Uma interceptação telefônica realizada pela polícia em 15 de outubro de 2018 registrou a negociação de um imóvel por Manoel de Brito Batista, o Cabelo, apontado pelo MPRJ como braço-direito de Adriano da Nóbrega na milícia de Rio das Pedras. Nóbrega foi morto durante uma operação da polícia, na Bahia, em 2020.

No telefonema, uma mulher não identificada pergunta o valor do aluguel de um apartamento no Bosque das Pedras, condomínio situado na zona oeste do Rio. Batista responde que tem um imóvel de dois quartos no local por R$ 1.300.

"Com [taxa de] condomínio?", ela pergunta.

"Não paga luz, não paga condomínio, não paga água, não paga nada", explica ele.

Para o MP, a ligação mostra que a milícia furtava energia e água das concessionárias.

Outra atividade econômica que passou ao controle de milicianos foi a de "empréstimos a juros exorbitantes", para usar a expressão usada pelo Ministério Público no relatório de uma das investigações.

A milícia que domina as favelas da Muzema e de Rio das Pedras usou a empresa Cred Tech Negócios Financeiros para movimentar mais de R$ 3,6 milhões entre agosto de 2018 e abril de 2020.

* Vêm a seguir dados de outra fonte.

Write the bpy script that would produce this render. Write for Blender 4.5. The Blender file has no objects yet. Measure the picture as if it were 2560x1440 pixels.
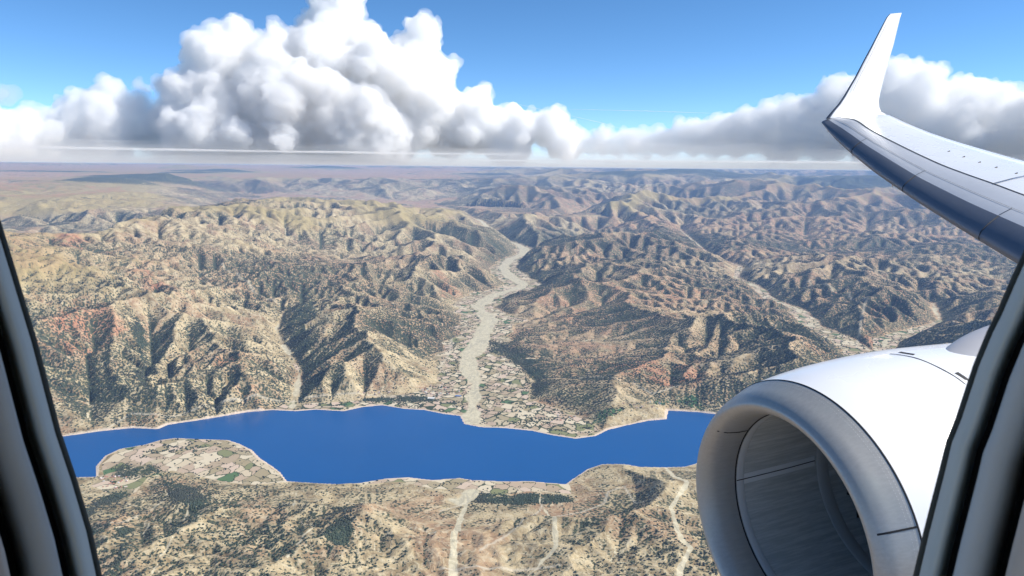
import bpy, bmesh, math, time
import numpy as np
from mathutils import Vector, Matrix
SC=bpy.context.scene; COL=SC.collection
# ---------------------------------------------------------------- camera, sky, sun, exposure
F_PX=1828.0; CAM_Z=2600.0; PITCH=math.radians(9.38); ROLL=math.radians(0.55)
_u=np.array([0,math.sin(PITCH),math.cos(PITCH)]); _r=np.array([1.,0,0]); CF=np.array([0,math.cos(PITCH),-math.sin(PITCH)])
CX=_r*math.cos(ROLL)+_u*math.sin(ROLL); CU=-_r*math.sin(ROLL)+_u*math.cos(ROLL)
CAM_P=np.array([0,0,CAM_Z])
cd=bpy.data.cameras.new('camera'); cam=bpy.data.objects.new('camera',cd); COL.objects.link(cam); SC.camera=cam
cd.sensor_width=36; cd.lens=36*F_PX/2560; cd.clip_start=.02; cd.clip_end=600000
m=Matrix.Identity(4)
for i in range(3): m[i][0]=CX[i];m[i][1]=CU[i];m[i][2]=-CF[i];m[i][3]=CAM_P[i]
cam.matrix_world=m
cd.dof.use_dof=True; cd.dof.focus_distance=14; cd.dof.aperture_fstop=22
SUN=Vector((.77,.0,.64)).normalized()
EL=math.asin(SUN.z); AZ=math.atan2(SUN.x,SUN.y)
w=bpy.data.worlds.new("World"); SC.world=w; w.use_nodes=True
nt=w.node_tree; sky=nt.nodes.new('ShaderNodeTexSky'); sky.sky_type='NISHITA'; sky.sun_disc=False
sky.sun_elevation=EL; sky.sun_rotation=AZ; sky.altitude=7000; sky.air_density=1.0; sky.dust_density=0; sky.ozone_density=1.2
hs=nt.nodes.new('ShaderNodeHueSaturation'); hs.inputs['Saturation'].default_value=1.2; hs.inputs['Hue'].default_value=.496; nt.links.new(sky.outputs[0],hs.inputs['Color']); nt.links.new(hs.outputs[0],nt.nodes['Background'].inputs[0]); nt.nodes['Background'].inputs[1].default_value=.14
ld=bpy.data.lights.new('sun','SUN'); ld.energy=4.5; ld.angle=math.radians(.53); ld.color=(1,.95,.87)
sun=bpy.data.objects.new('sun',ld); COL.objects.link(sun); sun.location=(0,0,2650); sun.rotation_euler=SUN.to_track_quat('Z','Y').to_euler()
SC.view_settings.view_transform='Standard'; SC.view_settings.look='None'; SC.view_settings.exposure=.56; SC.view_settings.gamma=1
cy=SC.cycles; cy.max_bounces=26; cy.volume_bounces=24; cy.diffuse_bounces=3; cy.glossy_bounces=4; cy.transparent_max_bounces=12
cy.use_denoising=True
try: cy.denoiser='OPENIMAGEDENOISE'
except Exception: pass
cy.caustics_reflective=False; cy.caustics_refractive=False
cy.use_adaptive_sampling=True; cy.adaptive_threshold=.02
def ray(px,py): return CX*((px-1280)/F_PX)-CU*((py-720)/F_PX)+CF
def at(px,py,h=0.0):
    d=ray(px,py); t=(h-CAM_Z)/d[2]; return np.array([d[0]*t,d[1]*t,h])
# ---------------------------------------------------------------- helpers
def tag(o,label=None,cat=None,group=None,kind=None):
    if label: o['label']=label
    if cat: o['category']=cat
    if group: o['group']=group
    if kind: o['kind']=kind
    return o
def obj(name,me,parent=None,mat=None):
    o=bpy.data.objects.new(name,me); COL.objects.link(o)
    if parent: o.parent=parent
    if mat: me.materials.append(mat)
    return o
def empty(name,loc=(0,0,0)):
    o=bpy.data.objects.new(name,None); COL.objects.link(o); o.location=loc; return o
def mesh(name,V,Fc,smooth=True):
    me=bpy.data.meshes.new(name); me.from_pydata([tuple(map(float,v)) for v in V],[],Fc)
    if smooth: me.polygons.foreach_set('use_smooth',[True]*len(me.polygons))
    me.update(); return me
def fast_mesh(name,V,Q,smooth=True):
    V=np.ascontiguousarray(V,np.float32);Q=np.ascontiguousarray(Q,np.int32);k=Q.shape[1]
    me=bpy.data.meshes.new(name); me.vertices.add(len(V)); me.vertices.foreach_set('co',V.ravel())
    me.loops.add(Q.size); me.loops.foreach_set('vertex_index',Q.ravel())
    me.polygons.add(len(Q)); me.polygons.foreach_set('loop_start',np.arange(0,Q.size,k,dtype=np.int32))
    try: me.polygons.foreach_set('loop_total',np.full(len(Q),k,np.int32))
    except Exception: pass
    if smooth: me.polygons.foreach_set('use_smooth',np.ones(len(Q),bool))
    me.update(calc_edges=True); return me
class NT:
    """small helper for node materials"""
    def __init__(s,name):
        s.m=bpy.data.materials.new(name); s.m.use_nodes=True; s.t=s.m.node_tree; s.b=s.t.nodes['Principled BSDF']; s.o=s.t.nodes['Material Output']
    def n(s,typ,ins=None,**kw):
        x=s.t.nodes.new('ShaderNode'+typ)
        for k,v in kw.items(): setattr(x,k,v)
        for k,v in (ins or {}).items(): s.put(x.inputs[k],v)
        return x
    def put(s,i,v):
        if isinstance(v,bpy.types.NodeSocket): s.t.links.new(v,i)
        elif isinstance(v,bpy.types.Node): s.t.links.new(v.outputs[0],i)
        else: i.default_value=v
    def math(s,op,a,b=0.,c=None,clamp=False):
        x=s.n('Math',operation=op,use_clamp=clamp); s.put(x.inputs[0],a); s.put(x.inputs[1],b)
        if c is not None: s.put(x.inputs[2],c)
        return x.outputs[0]
    def mix(s,f,a,b,mode='MIX'):
        x=s.n('Mix',data_type='RGBA',blend_type=mode); s.put(x.inputs[0],f); s.put(x.inputs[6],a); s.put(x.inputs[7],b); return x.outputs[2]
    def step(s,v,a,b):
        x=s.n('MapRange',interpolation_type='SMOOTHSTEP'); s.put(x.inputs[0],v); x.inputs[1].default_value=a; x.inputs[2].default_value=b; return x.outputs[0]
    def noise(s,vec,scale,detail=4,rough=.55,dim='3D',dist=0):
        x=s.n('TexNoise',noise_dimensions=dim); s.put(x.inputs['Vector'],vec); x.inputs['Scale'].default_value=scale; x.inputs['Detail'].default_value=detail; x.inputs['Roughness'].default_value=rough; x.inputs['Distortion'].default_value=dist
        return x.outputs[0]
def c4(r,g,b): return (r,g,b,1)
def simple(name,col,rough=.5,metal=0,bump=None,spot=.04,coat=0,scale=3.):
    k=NT(name); tc=k.n('TexCoord').outputs['Object']
    nz=k.noise(tc,scale,5); v=k.math('MULTIPLY_ADD',nz,spot*2,1-spot)
    x=k.n('HueSaturation',{'Color':c4(*col),'Value':v}); k.put(k.b.inputs['Base Color'],x.outputs[0])
    r=k.math('MULTIPLY_ADD',k.noise(tc,scale*4,3),.12,rough-.06); k.put(k.b.inputs['Roughness'],r)
    k.b.inputs['Metallic'].default_value=metal; k.b.inputs['Coat Weight'].default_value=coat
    if bump:
        bp=k.n('Bump',{'Strength':bump[0],'Distance':bump[2],'Height':k.noise(tc,bump[1],3)}); k.put(k.b.inputs['Normal'],bp)
    return k.m
T0=time.time()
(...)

Um dos sócios é Rodrigo Bittencourt do Rego, integrante da milícia liderada por Adriano Nóbrega. Segundo o MP, devedores da Cred Tech tiveram bens "confiscados" pela milícia.

Em 2019, 24 pessoas morreram após o desabamento de dois prédios irregulares na Muzema.

Bebidas e cigarros

De acordo com investigações do MP do Rio, as milícias já estão no controle da distribuição de bebidas e cigarros pirateados na zona oeste do Rio.

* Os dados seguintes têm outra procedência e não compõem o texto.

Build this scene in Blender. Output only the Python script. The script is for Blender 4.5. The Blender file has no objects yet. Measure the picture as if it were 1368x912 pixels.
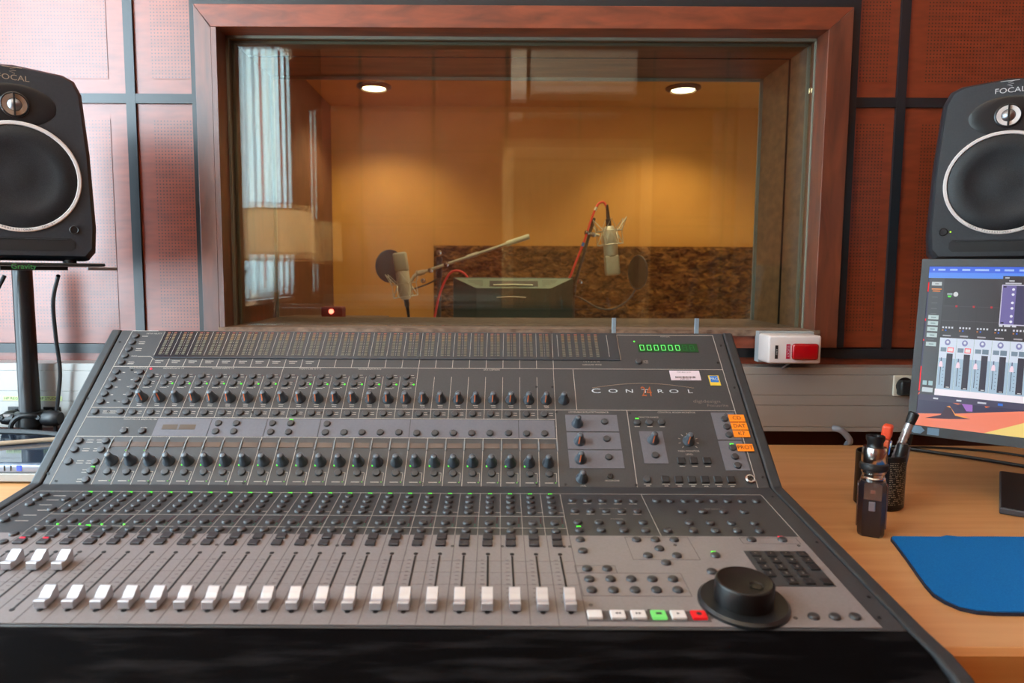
import bpy, bmesh, math, random
from mathutils import Vector, Matrix
random.seed(7)
S = bpy.context.scene
C = S.collection
PI = math.pi
def srgb(r, g, b):
    f = lambda v: (v/255/12.92) if v/255 <= .04045 else ((v/255+.055)/1.055)**2.4
    return (f(r), f(g), f(b), 1)

# ------------------------------------------------------------------ camera, light, exposure
CZ = 1.14
FPX = 930.0
TH, RO = math.radians(5.4), 0.0053
cd = bpy.data.cameras.new('camera'); cam = bpy.data.objects.new('camera', cd); C.objects.link(cam)
cd.sensor_width = 36; cd.lens = FPX/1368*36; cd.shift_x = (684-657)/1368; cd.clip_start = .02
fw = Vector((0, math.cos(TH), -math.sin(TH))); up0 = Vector((0, math.sin(TH), math.cos(TH))); rt0 = Vector((1, 0, 0))
rt = rt0*math.cos(RO)+up0*math.sin(RO); upv = -rt0*math.sin(RO)+up0*math.cos(RO)
cam.matrix_world = Matrix(((rt.x, upv.x, -fw.x, 0), (rt.y, upv.y, -fw.y, 0), (rt.z, upv.z, -fw.z, CZ), (0, 0, 0, 1)))
cd.dof.use_dof = True; cd.dof.focus_distance = 1.35; cd.dof.aperture_fstop = 6.3
S.camera = cam
S.view_settings.view_transform = 'Standard'; S.view_settings.look = 'None'
S.view_settings.exposure = -0.10; S.view_settings.gamma = 1.0; S.view_settings.use_curve_mapping = False
S.cycles.max_bounces = 8; S.cycles.transparent_max_bounces = 16; S.cycles.sample_clamp_indirect = 4
S.cycles.caustics_reflective = False; S.cycles.caustics_refractive = False

W = bpy.data.worlds.new('world'); S.world = W; W.use_nodes = True
W.node_tree.nodes['Background'].inputs[0].default_value = (.62, .8, 1, 1)
W.node_tree.nodes['Background'].inputs[1].default_value = 3.0
# names of lights: daylight at side windows, front one added; unseen overhead fill inside
def area(name, loc, aim, sx, sy, power, col, spread=180):
    d = bpy.data.lights.new(name, 'AREA'); d.shape = 'RECTANGLE'; d.size = sx; d.size_y = sy
    d.energy = power; d.color = col; d.spread = math.radians(spread)
    o = bpy.data.objects.new(name, d); C.objects.link(o); o.location = loc
    o.rotation_euler = (Vector(aim)-Vector(loc)).to_track_quat('-Z', 'Y').to_euler()
    return o
area('daylight_control_room', (-1.85, -.48, 1.80), (0, -.48, 1.7), 1.9, 1.9, 310, (.66, .84, 1))
area('daylight_added_window', (-1.56, .96, 1.56), (0, .96, 1.56), 1.20, 1.84, 44, (.66, .84, 1))  # daylight for the added window, there to brighten the left wall
area('ceiling_fill_control_room', (.55, -.35, 2.9), (.5, .3, 0), 1.2, .8, 2, (1, .78, .56))  # weak warm fill from overhead, no fixture built for it
area('ceiling_fill_booth', (.9, 3.9, 2.58), (.9, 4.2, 0), 2.4, 1.2, 46, (1, .80, .50))  # broad fill standing in for unseen booth ceiling lights
area('ceiling_fill_booth', (.3, 2.22, 2.55), (.2, 2.9, 1.1), 1.4, .2, 26, (1, .86, .62))  # added out of view to light the microphones from the front

# ------------------------------------------------------------------ mesh helpers
def tag(o, label=None, cat=None, group=None, kind=None):
    if label: o['label'] = label
    if cat: o['category'] = cat
    if group: o['group'] = group
    if kind: o['kind'] = kind
    return o
def thing(name, label, cat, loc, rz=0, group=None):
    o = bpy.data.objects.new(name, None); C.objects.link(o); o.empty_display_size = .05
    o.location = loc; o.rotation_euler = (0, 0, rz)
    return tag(o, label, cat, group)
def wm(o):
    m = Matrix.Translation(o.location) @ o.rotation_euler.to_matrix().to_4x4() if o.rotation_mode != 'QUATERNION' else o.matrix_basis
    m = m @ Matrix.Diagonal((*o.scale, 1))
    return (wm(o.parent) @ m) if o.parent else m
def smooth(me, ang=35):
    me.set_sharp_from_angle(angle=math.radians(ang)) if hasattr(me, 'set_sharp_from_angle') else None
def link(name, me, parent=None, mats=None, sm=False):
    if mats:
        for m in (mats if isinstance(mats, (list, tuple)) else [mats]): me.materials.append(m)
    if sm:
        for p in me.polygons: p.use_smooth = True
        smooth(me)
    o = bpy.data.objects.new(name, me); C.objects.link(o)
    if parent: o.parent = parent
    return o
class MB:
    """mesh builder working in world coordinates (or local ones when parent has identity)"""
    def __init__(s): s.b = bmesh.new(); s.mi = 0
    def _new(s, vs, fs, M=None, mi=None):
        vv = [s.b.verts.new((M @ Vector(v)) if M else v) for v in vs]
        for f in fs:
            try:
                fc = s.b.faces.new([vv[i] for i in f]); fc.material_index = s.mi if mi is None else mi
            except ValueError: pass
        return vv
    def box(s, x0, x1, y0, y1, z0, z1, M=None, bev=0, mi=None, seg=2):
        vs = [(x, y, z) for z in (z0, z1) for y in (y0, y1) for x in (x0, x1)]
        fs = [(0, 2, 3, 1), (4, 5, 7, 6), (0, 1, 5, 4), (2, 6, 7, 3), (0, 4, 6, 2), (1, 3, 7, 5)]
        if bev:
            t = bmesh.new(); vv = [t.verts.new(v) for v in vs]
            for f in fs: t.faces.new([vv[i] for i in f])
            bmesh.ops.bevel(t, geom=t.edges[:], offset=bev, segments=seg, affect='EDGES', profile=.5)
            s.join(t, M, mi); t.free()
        else: s._new(vs, fs, M, mi)
        return s
    def join(s, t, M=None, mi=None):
        t.verts.ensure_lookup_table(); t.verts.index_update()
        vv = [s.b.verts.new((M @ v.co) if M else v.co) for v in t.verts]
        for f in t.faces:
            try:
                fc = s.b.faces.new([vv[v.index] for v in f.verts]); fc.material_index = s.mi if mi is None else mi
            except ValueError: pass
        return s
    def quad(s, pts, M=None, mi=None): s._new(pts, [tuple(range(len(pts)))], M, mi); return s
    def prism(s, poly, x0, x1, axis='x', M=None, mi=None, bev=0):
        """extrude a 2d polygon. axis x: poly=(y,z); y: poly=(x,z); z: poly=(x,y)"""
        def P(a, t):
            return (t, a[0], a[1]) if axis == 'x' else ((a[0], t, a[1]) if axis == 'y' else (a[0], a[1], t))
        n = len(poly); vs = [P(a, x0) for a in poly]+[P(a, x1) for a in poly]
        fs = [tuple(range(n)), tuple(range(2*n-1, n-1, -1))]+[(i, n+i, n+(i+1) % n, (i+1) % n) for i in range(n)]
        t = bmesh.new(); vv = [t.verts.new(v) for v in vs]
        for f in fs: t.faces.new([vv[i] for i in f])
        bmesh.ops.recalc_face_normals(t, faces=t.faces[:])
        if bev: bmesh.ops.bevel(t, geom=t.edges[:], offset=bev, segments=2, affect='EDGES', profile=.5)
        s.join(t, M, mi); t.free(); return s
    def lathe(s, prof, M=None, n=32, mi=None, flute=0, nf=0):
        rings = []
        for (r, z) in prof:
            if r < 1e-6: rings.append([s.b.verts.new((M @ Vector((0, 0, z))) if M else (0, 0, z))])
            else:
                q = []
                for i in range(n):
                    a = 2*PI*i/n; rr = r
                    v = Vector((rr*math.cos(a), rr*math.sin(a), z)); q.append(s.b.verts.new((M @ v) if M else v))
                rings.append(q)
        for a, b in zip(rings, rings[1:]):
            for i in range(n):
                j = (i+1) % n
                f = ([a[0], b[j], b[i]] if len(a) == 1 else ([a[i], a[j], b[0]] if len(b) == 1 else [a[i], a[j], b[j], b[i]]))
                if len(a) == 1 and len(b) == 1: continue
                fc = s.b.faces.new(f); fc.material_index = s.mi if mi is None else mi
        return s
    def tube(s, pts, r, n=10, mi=None, M=None, cap=True):
        pts = [Vector(p) for p in pts]
        if M: pts = [M @ p for p in pts]
        rs = r if isinstance(r, (list, tuple)) else [r]*len(pts)
        rings = []; nrm = None
        for i, p in enumerate(pts):
            t = (pts[min(i+1, len(pts)-1)]-pts[max(i-1, 0)]).normalized()
            if nrm is None: nrm = t.orthogonal().normalized()
            nrm = (nrm-t*nrm.dot(t)).normalized(); bn = t.cross(nrm)
            rings.append([s.b.verts.new(p+nrm*(rs[i]*math.cos(2*PI*k/n))+bn*(rs[i]*math.sin(2*PI*k/n))) for k in range(n)])
        for a, b in zip(rings, rings[1:]):
            for k in range(n):
                fc = s.b.faces.new([a[k], a[(k+1) % n], b[(k+1) % n], b[k]]); fc.material_index = s.mi if mi is None else mi
        if cap:
            for q in (rings[0][::-1], rings[-1]):
                fc = s.b.faces.new(q); fc.material_index = s.mi if mi is None else mi
        return s
    def me(s, name):
        bmesh.ops.recalc_face_normals(s.b, faces=s.b.faces[:]) if getattr(s, 'recalc', False) else None
        m = bpy.data.meshes.new(name); s.b.to_mesh(m); s.b.free(); return m
    def build(s, name, mats, parent=None, sm=False, world=True):
        m = s.me(name)
        o = link(name, m, parent, mats, sm)
        if parent and world: m.transform(wm(parent).inverted())
        return o
def spline(pts, k=8):
    P = [Vector(p) for p in pts]; out = []
    for i in range(len(P)-1):
        p0, p1, p2, p3 = P[max(i-1, 0)], P[i], P[i+1], P[min(i+2, len(P)-1)]
        for j in range(k):
            t = j/k; out.append(.5*((2*p1)+(-p0+p2)*t+(2*p0-5*p1+4*p2-p3)*t*t+(-p0+3*p1-3*p2+p3)*t**3))
    return out+[P[-1]]
def text_mesh(body, size, align='CENTER', ext=0.0, sx=1.0, spacing=1.0):
    cu = bpy.data.curves.new('t', 'FONT'); cu.body = body; cu.size = size; cu.align_x = align; cu.align_y = 'CENTER'
    cu.extrude = ext; cu.space_character = spacing; cu.resolution_u = 3
    o = bpy.data.objects.new('t', cu); C.objects.link(o)
    dg = bpy.context.evaluated_depsgraph_get(); dg.update()
    me = bpy.data.meshes.new_from_object(o.evaluated_get(dg))
    bpy.data.objects.remove(o); bpy.data.curves.remove(cu)
    if sx != 1: me.transform(Matrix.Diagonal((sx, 1, 1, 1)))
    return me
def add_text(mb, body, size, M, mi=None, **k):
    me = text_mesh(body, size, **k); t = bmesh.new(); t.from_mesh(me); mb.join(t, M, mi); t.free(); bpy.data.meshes.remove(me)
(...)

Num dos casos, os investigadores afirmam que uma empresa chamada Lucho Comércio de Bebidas foi usada para lavar dinheiro do crime.

Segundo o MP, o policial militar Rodrigo Bittencourt do Rego figurava entre os sócios da empresa até a morte de Adriano da Nóbrega —com a morte do chefe da milícia, o controle da Lucho foi repassado a David de Mello Lotufo e Lucas Mello Lotufo.

Os dois são irmãos de Julia Lotufo, viúva de Nóbrega e apontada pelo Ministério Público como responsável por administrar o patrimônio deixado por ele. Os promotores afirmam que a Lucho foi constituída a partir de lucros obtidos pela quadrilha por meio de atividades criminosas.

Numa outra frente, os milicianos impuseram uma espécie de monopólio da venda de cigarros em algumas comunidades.

"Em vários locais, as milícias proíbem a venda do cigarro legal e impõem a venda do produto ilegal, fornecido por eles. Às vezes, é vendido pela metade do preço, já que não paga impostos", diz o presidente do Fórum Nacional contra a Pirataria e a Ilegalidade, Edson Vismona.

Outro problema é que os produtos clandestinos não passam por controle de saúde nem de produção.

De acordo com a entidade, a venda de cigarros clandestinos no estado do Rio movimentou R$ 515 milhões em 2021 e causou uma perda de R$ 60 milhões à arrecadação de impostos.